Data is not information, information is not knowledge, knowledge is not understanding, understanding is not wisdom.
~Clifford Stoll

Monday, July 11, 2011

School, virtually

Just a quick note today about another experiment in education: the growing online K-12 school movement. Louisiana just approved the first two free online charter high schools for the state, and Connections Academy received 1900 applications for 600 spots. The school is appealing to the state to be allowed to hire more staff and enroll 1200 students.

Virtual school programs provide an educational experience that is truly different from the traditional in-person schools. The option is usually marketed to students who prefer independent work, who want to get ahead in their studies, who have trouble interacting socially or experience difficulty controlling their behavior in large classes, or who feel ostracized or bullied in their traditional schools.

Online schools already operate nationwide as private alternatives to public schools, but several states (OH, UT, LA, IN, and TN among them) have begun incorporating virtual learning into their public school offerings as well.
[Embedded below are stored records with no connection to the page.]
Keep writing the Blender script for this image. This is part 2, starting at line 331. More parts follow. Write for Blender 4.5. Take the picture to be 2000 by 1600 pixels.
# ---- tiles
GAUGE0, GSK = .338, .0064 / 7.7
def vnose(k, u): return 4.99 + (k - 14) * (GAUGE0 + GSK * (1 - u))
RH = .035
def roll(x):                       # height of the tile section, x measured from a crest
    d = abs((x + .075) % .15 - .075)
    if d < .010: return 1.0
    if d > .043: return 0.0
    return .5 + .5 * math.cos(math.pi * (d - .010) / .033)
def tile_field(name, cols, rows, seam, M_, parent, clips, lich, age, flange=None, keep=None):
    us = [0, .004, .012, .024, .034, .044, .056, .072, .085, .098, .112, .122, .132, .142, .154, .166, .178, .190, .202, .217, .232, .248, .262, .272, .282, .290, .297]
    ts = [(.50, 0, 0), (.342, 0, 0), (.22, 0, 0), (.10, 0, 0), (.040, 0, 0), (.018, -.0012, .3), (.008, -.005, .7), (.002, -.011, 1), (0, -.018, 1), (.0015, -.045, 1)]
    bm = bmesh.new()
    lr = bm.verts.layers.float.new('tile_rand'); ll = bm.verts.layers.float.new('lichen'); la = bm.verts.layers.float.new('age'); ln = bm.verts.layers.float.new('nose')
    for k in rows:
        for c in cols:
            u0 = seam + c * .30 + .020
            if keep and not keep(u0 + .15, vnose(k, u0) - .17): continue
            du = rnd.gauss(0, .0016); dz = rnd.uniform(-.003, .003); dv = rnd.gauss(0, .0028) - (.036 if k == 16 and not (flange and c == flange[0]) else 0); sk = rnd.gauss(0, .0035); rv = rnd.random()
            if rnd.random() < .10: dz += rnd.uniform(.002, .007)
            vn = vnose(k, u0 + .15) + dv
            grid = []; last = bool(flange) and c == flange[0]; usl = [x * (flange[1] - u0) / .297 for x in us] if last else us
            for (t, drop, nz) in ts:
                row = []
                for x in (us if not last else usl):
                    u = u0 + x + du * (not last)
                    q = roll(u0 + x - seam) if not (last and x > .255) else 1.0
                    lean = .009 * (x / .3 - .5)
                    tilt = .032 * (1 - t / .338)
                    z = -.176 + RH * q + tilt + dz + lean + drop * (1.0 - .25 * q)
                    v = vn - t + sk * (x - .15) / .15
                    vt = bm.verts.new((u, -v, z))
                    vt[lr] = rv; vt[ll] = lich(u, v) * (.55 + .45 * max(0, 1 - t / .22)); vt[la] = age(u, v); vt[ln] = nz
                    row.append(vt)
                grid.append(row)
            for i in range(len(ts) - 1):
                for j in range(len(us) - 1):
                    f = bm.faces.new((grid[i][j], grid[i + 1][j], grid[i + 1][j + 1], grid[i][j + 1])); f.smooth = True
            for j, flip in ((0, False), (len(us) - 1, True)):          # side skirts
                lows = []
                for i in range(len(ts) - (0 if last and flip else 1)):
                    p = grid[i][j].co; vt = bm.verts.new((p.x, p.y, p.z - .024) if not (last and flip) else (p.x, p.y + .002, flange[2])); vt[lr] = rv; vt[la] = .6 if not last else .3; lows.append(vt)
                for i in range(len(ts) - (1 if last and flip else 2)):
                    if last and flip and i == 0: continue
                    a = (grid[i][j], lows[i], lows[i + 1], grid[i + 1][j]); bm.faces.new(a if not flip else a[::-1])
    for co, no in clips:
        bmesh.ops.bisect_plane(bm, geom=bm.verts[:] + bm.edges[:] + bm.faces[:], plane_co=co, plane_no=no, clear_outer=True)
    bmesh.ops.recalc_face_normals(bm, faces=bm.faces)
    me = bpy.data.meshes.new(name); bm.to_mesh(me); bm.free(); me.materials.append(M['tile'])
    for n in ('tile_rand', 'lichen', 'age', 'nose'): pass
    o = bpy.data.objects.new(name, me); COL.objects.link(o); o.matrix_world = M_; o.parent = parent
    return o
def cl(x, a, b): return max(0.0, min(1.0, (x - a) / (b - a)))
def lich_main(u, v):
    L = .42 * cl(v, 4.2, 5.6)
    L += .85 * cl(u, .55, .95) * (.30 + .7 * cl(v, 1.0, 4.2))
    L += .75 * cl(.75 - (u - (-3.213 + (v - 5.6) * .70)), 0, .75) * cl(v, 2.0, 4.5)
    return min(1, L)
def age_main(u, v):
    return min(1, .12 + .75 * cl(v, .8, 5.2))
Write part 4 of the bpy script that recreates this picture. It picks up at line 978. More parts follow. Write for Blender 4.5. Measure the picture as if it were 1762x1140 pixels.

This means funding that used to go to traditional public schools now goes to virtual schools.

The trickiest situations occur in states like Utah that fund students to attend traditional schools and online schools, each part time. In that situation, costs f0r the schools are duplicated, but funding is not. Both schools have to maintain student records and process student paperwork and both schools have to adequately staff their classes, despite being only partially funded for some of their students. This is particularly challenging for traditional schools that have a few students attending online classes part time. They lose partial funding for the students, but still have to physically accommodate them in the classes they elect to take traditionally. In contrast, the school does not lose funding when students attend co-curricular college courses during high school.